Néanmoins, d'autres données de l'étude confirment le lien entre industrialisation et innovation : celui de la répartition des fonds levés par les start-up industrielles : 42% d'entre eux se dirigent vers des entreprises qui sont encore dans une phase de recherche et développement. Le reste, vers des sociétés qui ont commencé à produire, en propre ou suivant le modèle «fabless», en recourant à des entreprises extérieures. «Quand les start -up industrialisent en propre, elles sont 97% à le faire en France, au moins au début. Lorsqu'elles suivent un modèle fabless, dans les deux tiers des cas, elles travaillent essentiellement avec des partenaires partenaires français. Cela crée une dynamique industrielle forte avec des implantations concrètes sur le territoire», synthétise Paul-François Fournier.

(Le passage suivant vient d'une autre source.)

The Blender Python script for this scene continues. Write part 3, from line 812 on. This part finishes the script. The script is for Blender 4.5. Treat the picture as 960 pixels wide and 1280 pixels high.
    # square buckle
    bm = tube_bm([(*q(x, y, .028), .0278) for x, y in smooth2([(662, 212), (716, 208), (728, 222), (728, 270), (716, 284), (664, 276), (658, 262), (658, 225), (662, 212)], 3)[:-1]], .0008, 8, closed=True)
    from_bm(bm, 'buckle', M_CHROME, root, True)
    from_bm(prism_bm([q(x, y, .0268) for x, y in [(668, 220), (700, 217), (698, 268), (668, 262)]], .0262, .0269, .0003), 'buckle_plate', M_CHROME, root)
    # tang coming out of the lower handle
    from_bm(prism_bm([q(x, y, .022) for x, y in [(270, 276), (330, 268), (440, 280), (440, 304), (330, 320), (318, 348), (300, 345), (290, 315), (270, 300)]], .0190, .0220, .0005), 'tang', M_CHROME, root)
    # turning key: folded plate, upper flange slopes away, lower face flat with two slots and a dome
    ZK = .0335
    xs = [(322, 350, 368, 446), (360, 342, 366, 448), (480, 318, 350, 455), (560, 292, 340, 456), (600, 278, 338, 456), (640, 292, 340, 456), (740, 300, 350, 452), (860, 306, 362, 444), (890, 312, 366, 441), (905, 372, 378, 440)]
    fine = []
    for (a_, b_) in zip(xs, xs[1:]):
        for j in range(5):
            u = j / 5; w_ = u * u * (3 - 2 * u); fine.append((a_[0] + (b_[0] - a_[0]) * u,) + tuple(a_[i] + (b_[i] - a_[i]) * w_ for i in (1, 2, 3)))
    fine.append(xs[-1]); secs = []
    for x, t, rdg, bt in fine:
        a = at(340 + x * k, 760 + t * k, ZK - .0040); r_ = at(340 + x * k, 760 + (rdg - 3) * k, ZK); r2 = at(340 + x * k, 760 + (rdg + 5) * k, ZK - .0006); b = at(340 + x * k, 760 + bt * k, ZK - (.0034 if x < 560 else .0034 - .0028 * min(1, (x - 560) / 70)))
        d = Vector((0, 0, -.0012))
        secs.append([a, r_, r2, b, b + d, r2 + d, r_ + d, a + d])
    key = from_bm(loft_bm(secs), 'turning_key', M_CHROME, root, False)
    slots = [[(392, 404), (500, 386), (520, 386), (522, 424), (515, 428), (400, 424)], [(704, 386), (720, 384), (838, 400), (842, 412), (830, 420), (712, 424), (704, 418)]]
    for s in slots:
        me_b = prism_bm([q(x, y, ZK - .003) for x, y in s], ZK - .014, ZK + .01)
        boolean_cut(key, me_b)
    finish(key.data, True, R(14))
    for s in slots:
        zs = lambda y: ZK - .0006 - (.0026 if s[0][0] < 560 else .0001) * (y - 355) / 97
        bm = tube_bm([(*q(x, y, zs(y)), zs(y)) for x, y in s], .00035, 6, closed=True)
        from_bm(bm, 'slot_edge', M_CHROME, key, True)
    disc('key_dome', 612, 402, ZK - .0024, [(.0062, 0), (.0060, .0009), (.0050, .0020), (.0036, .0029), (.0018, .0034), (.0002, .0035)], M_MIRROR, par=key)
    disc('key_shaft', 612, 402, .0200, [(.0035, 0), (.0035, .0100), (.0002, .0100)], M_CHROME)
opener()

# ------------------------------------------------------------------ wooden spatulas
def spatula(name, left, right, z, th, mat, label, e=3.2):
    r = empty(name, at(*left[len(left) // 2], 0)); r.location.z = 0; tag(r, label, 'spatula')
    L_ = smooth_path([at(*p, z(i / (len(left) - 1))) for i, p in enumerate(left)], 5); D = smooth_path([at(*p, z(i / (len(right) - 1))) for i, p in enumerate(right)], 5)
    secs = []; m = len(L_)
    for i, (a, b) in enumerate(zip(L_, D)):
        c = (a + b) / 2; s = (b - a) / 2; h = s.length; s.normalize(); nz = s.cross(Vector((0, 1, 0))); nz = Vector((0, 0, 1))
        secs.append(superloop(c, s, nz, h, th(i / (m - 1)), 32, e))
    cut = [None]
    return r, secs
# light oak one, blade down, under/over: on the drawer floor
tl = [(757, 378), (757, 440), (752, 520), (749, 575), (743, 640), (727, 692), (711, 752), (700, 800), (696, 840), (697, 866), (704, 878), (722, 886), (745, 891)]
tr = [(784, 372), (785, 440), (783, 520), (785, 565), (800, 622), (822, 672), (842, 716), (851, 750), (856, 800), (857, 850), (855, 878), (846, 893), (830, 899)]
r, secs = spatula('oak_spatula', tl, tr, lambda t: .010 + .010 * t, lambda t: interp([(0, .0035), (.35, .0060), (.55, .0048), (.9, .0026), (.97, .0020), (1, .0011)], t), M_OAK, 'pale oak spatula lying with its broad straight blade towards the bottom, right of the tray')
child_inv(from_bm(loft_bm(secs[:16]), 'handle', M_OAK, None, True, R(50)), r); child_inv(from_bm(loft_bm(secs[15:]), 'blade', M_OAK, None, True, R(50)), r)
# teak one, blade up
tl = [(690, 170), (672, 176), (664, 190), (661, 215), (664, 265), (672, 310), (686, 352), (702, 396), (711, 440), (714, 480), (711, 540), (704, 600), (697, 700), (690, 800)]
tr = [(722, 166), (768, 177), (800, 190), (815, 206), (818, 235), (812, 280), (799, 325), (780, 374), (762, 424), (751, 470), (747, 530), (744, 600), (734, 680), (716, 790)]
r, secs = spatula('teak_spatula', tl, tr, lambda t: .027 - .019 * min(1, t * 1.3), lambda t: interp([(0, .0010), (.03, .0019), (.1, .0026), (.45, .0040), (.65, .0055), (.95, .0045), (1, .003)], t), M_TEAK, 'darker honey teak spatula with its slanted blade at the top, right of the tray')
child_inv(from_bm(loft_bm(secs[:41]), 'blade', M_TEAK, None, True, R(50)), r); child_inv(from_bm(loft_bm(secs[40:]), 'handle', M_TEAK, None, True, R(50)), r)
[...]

La licorne industrielle, un animal rare
Mais pour que cette logique perdure, encore faut-il que ce petit vivier des start-up industrielles dont l'étude dresse un panorama, soit fructueux. Le bilan net de créations de ces sociétés est positif et le flux annuel de créations s'élève de 250 à 300.
Autres constats de l'étude : les trois quarts de ces sociétés ont implanté leur siège social hors de l’Île-de-France. La moitié d'entre elles sont actives dans des domaines liés aux enjeux du changement climatique, le tiers, dans la deep tech, les autres, dans le secteur de la santé. Au total, les start-up industrielles représentent 65 770 emplois pour un chiffre d'affaires total de 4,89 milliards d'euros. Rares sont celles qui affichent un chiffre d'affaires supérieur à 10 millions d'euros, et plus rares encore, celles qui ont le statut de licornes, valorisées à plus d'un milliard d'euros. Pour l'essentiel, ces entreprises sont jeunes (moins de cinq ans). 500 d'entre elles réalisent un chiffre d'affaires situé entre entre un et dix millions d'euros : leur activité rencontre un marché, mais elles continuent d'avoir besoin de lever des fonds.
Or, le marché du capital risque ne leur est pas favorable. En 2024, les start-up industrielles ont réalisé 212 levées de fonds, à hauteur de 2,8 milliards d'euros. C'est 32% de moins qu'en 2023 où elles avaient levé 4,2 milliards d'euros. «Nous avons assisté à un double phénomène. Une dynamique des levées de fonds autour de l'IA et, à l'inverse, moins d'investissements sur les sujets industriels», constate Paul-François Fournier. Le tendance est mondiale : l'intelligence artificielle accapare les intérêts des investisseurs, tout particulièrement pour les tours de tables supérieurs à 100 millions d'euros. Résultat, en 2024, cinq levées de fonds de ce type ont été réalisées par les start-up industrielles contre 10 l'année précédente. La plus importante : 304 millions d'euros levés par Electra, réseau européen de recharge rapide pour véhicules électriques, notamment auprès du fonds Bpifrance Large Venture. L'enjeu de l'accès à des capitaux est majeur pour l'avenir de l'ensemble de ces start-up industrielles.